# [TASK]
Word for word, transcribe every line from the one holding "c = mix(c, ch" through the end of the records, but not the pictures.

# [EXTRACTED RECORDS]
-- Begin --

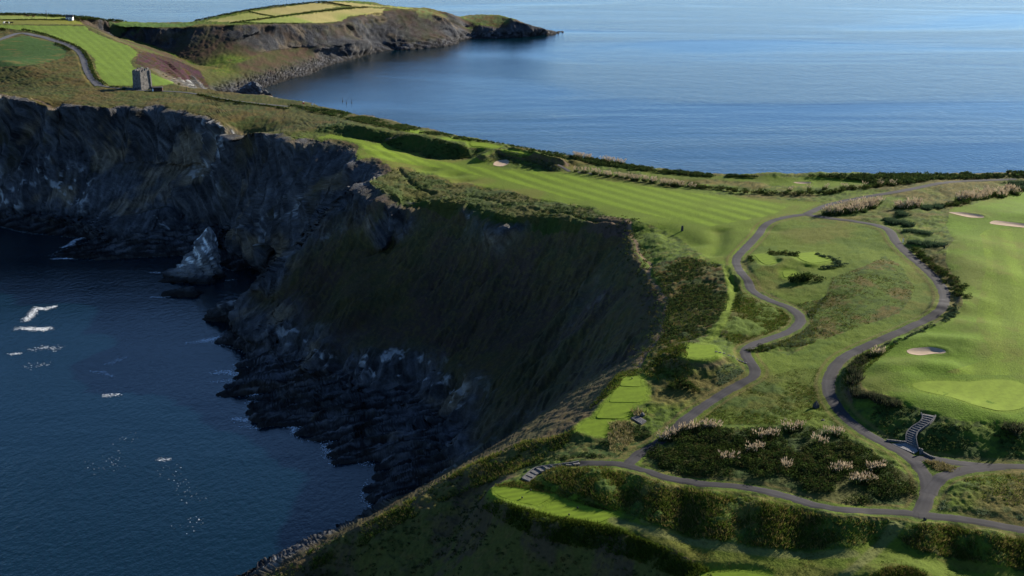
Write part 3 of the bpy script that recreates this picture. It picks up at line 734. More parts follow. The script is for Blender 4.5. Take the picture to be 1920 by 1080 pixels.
# wilder ground of the neck and the west edge
wild = smooth(560, 640, VY) * (1 - smooth(1000, 1080, VY))
cw = mix(np.tile(C_OLIVE * .95, (len(VX), 1)), C_BROWN * .85, tuft(0.44, 0.62, p1) * 0.8)
cw = mix(cw, C_DARKG * 1.3, tuft(0.5, 0.64, p2) * 0.6); cw = mix(cw, C_STRAW * .7, tuft(0.6, 0.75, p3) * 0.4)
c = mix(c, cw * .85, wild)
# heath on the west slope
inwest = pip(QX, QY, WESTPOLY) * smooth(-45, -60, VX * 0 - 50 - 20 * (VY < 560)) if False else pip(QX, QY, WESTPOLY).astype(np.float32)
infront = pip(QX, QY, FRONTPOLY).astype(np.float32)
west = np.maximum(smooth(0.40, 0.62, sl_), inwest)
ch = mix(np.tile(C_HEATH, (len(VX), 1)), col(.034, .036, .013), tuft(0.45, 0.62, p2) * 0.7)
ch = mix(ch, C_BROWN * 0.75, tuft(0.5, 0.7, p3) * 0.55); ch = mix(ch, C_HEATHER * .8, tuft(0.55, 0.7, p1) * 0.35)
ch = mix(ch, C_STRAW * .45, tuft(.58, .7, fbm(VX + 13, VY, .9, 2)) * .5)
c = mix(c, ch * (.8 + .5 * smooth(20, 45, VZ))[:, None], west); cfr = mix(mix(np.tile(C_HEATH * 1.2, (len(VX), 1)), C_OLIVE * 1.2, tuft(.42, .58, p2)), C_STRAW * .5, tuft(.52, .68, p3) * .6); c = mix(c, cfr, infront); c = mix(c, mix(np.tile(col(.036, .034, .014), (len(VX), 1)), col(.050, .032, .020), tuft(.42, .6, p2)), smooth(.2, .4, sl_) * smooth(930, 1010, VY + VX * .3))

def put(poly, colour, amount=1.0, hard=False):
    m = pip(VX if hard else QX, VY if hard else QY, poly)
    if m.any():
        cc = colour[m] if np.ndim(colour) == 2 else np.tile(colour, (m.sum(), 1))
        am = amount[m][:, None] if np.ndim(amount) == 1 else amount
        c[m] = c[m] * (1 - am) + cc * am
    return m

M_CLASS = {}
stripe = np.sin((VX * 0.86 + VY * 0.51) / 7.2 * 2 * np.pi) ; stripe = np.clip(stripe * 1.6, -1, 1) * (0.4 + 0.8 * fbm(VX, VY, 30, 2))
stripe2 = np.clip(np.sin((VX * 0.95 - VY * 0.3) / 8.0 * 2 * np.pi) * 1.6, -1, 1) * (0.4 + 0.8 * fbm(VX + 9, VY, 30, 2))
worn = tuft(0.46, 0.66, p1)
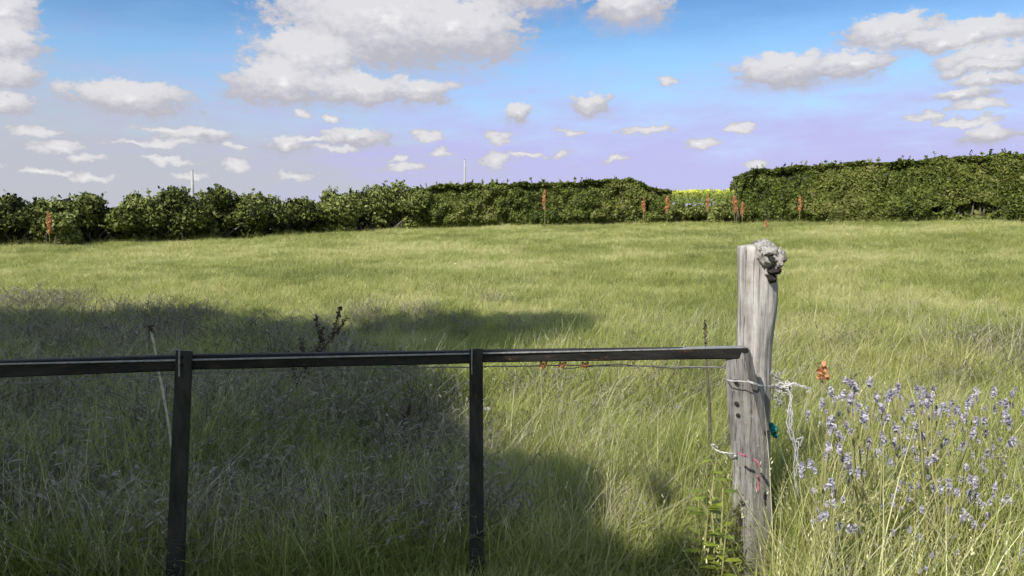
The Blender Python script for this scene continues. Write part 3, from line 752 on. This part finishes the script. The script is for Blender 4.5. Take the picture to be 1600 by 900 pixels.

-- End --

# [REPLY]
c = mix(c, ch * (.8 + .5 * smooth(20, 45, VZ))[:, None], west); cfr = mix(mix(np.tile(C_HEATH * 1.2, (len(VX), 1)), C_OLIVE * 1.2, tuft(.42, .58, p2)), C_STRAW * .5, tuft(.52, .68, p3) * .6); c = mix(c, cfr, infront); c = mix(c, mix(np.tile(col(.036, .034, .014), (len(VX), 1)), col(.050, .032, .020), tuft(.42, .6, p2)), smooth(.2, .4, sl_) * smooth(930, 1010, VY + VX * .3))

def put(poly, colour, amount=1.0, hard=False):
    m = pip(VX if hard else QX, VY if hard else QY, poly)
    if m.any():
        cc = colour[m] if np.ndim(colour) == 2 else np.tile(colour, (m.sum(), 1))
        am = amount[m][:, None] if np.ndim(amount) == 1 else amount
        c[m] = c[m] * (1 - am) + cc * am
    return m

M_CLASS = {}
stripe = np.sin((VX * 0.86 + VY * 0.51) / 7.2 * 2 * np.pi) ; stripe = np.clip(stripe * 1.6, -1, 1) * (0.4 + 0.8 * fbm(VX, VY, 30, 2))
stripe2 = np.clip(np.sin((VX * 0.95 - VY * 0.3) / 8.0 * 2 * np.pi) * 1.6, -1, 1) * (0.4 + 0.8 * fbm(VX + 9, VY, 30, 2))
worn = tuft(0.46, 0.66, p1)
The Blender Python script for this scene continues. Write part 3, from line 752 on. This part finishes the script. The script is for Blender 4.5. Take the picture to be 1600 by 900 pixels.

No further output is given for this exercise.